The Department for Business, Innovation, and Skills (BIS) oversees R and D projects under its collaborative R and D portfolio.
Strategic reviews of LINK, the predecessor scheme to collaborative R and D, indicate that the scheme generated research broadly comparable in terms of quality to research funded by the Research Councils. In addition to this, the LINK review concluded that there had been substantial commercial benefits that enabled more business-relevant long term research, providing a benefit cost ratio of up to 3.8 to 1 and increased profit between £250 million and £500 million.

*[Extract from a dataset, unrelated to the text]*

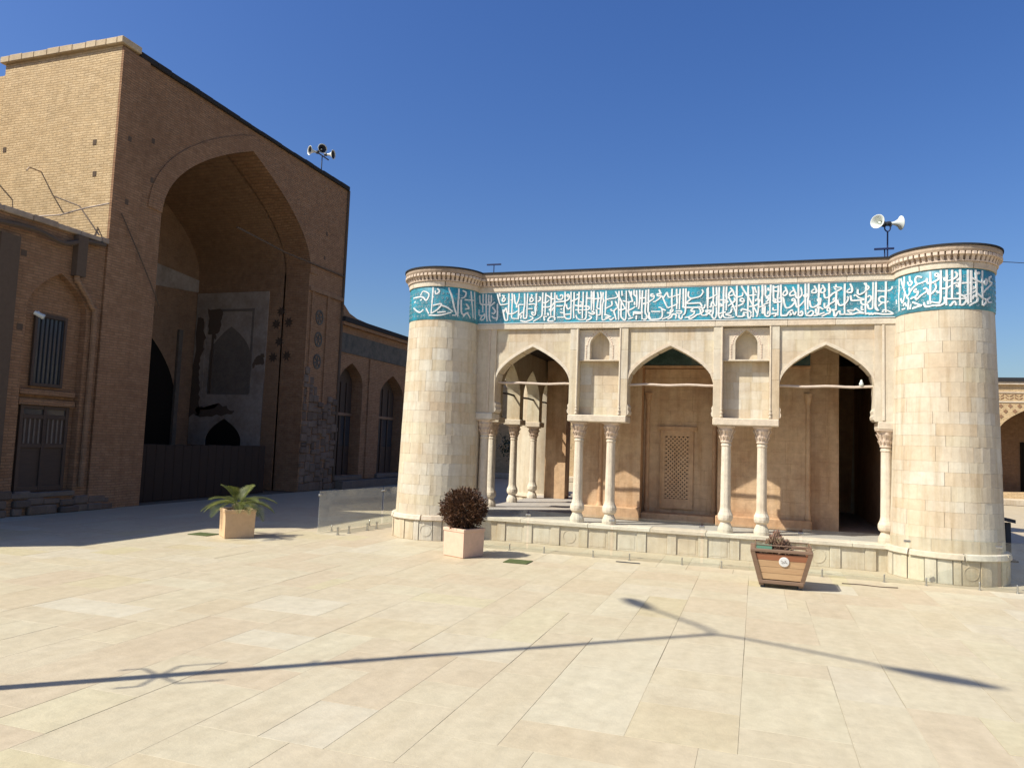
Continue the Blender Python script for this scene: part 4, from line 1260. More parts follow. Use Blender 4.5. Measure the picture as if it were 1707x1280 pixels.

A more recent review of the first three calls of this portfolio (formerly under DTI’s Collaborative Research Programme) also concluded that the net present value of returns from successful projects is well above the investment cost. There is evidence of a high degree of ‘additionality’, which would not be expected if the projects were likely to produce very high private returns on average. Significant scope for ‘positive spillovers’ also exists. The most important factor influencing the extent of spillovers is the commercialisation of project outputs. A broad consortium was also found to enhance spillovers.
The Regional Development Agency (RDA) for the North East region, One NorthEast, has not done any direct work assessing the benefits of increased expenditure. It is the role of the RDAs to promote the economic growth of their region through the development and implementation of a regional economic strategy. Innovation as a driver of productivity is a key priority in these plans.
The North East regional economic strategy and action plan has placed significant focus on economic change through energy and environment technologies. This shared regional strategy is based on extensive stakeholder consultation and analysis. It is this knowledge of the region, its assets and industries that informs collaborations and interventions with organisations such as the Technology Strategy Board.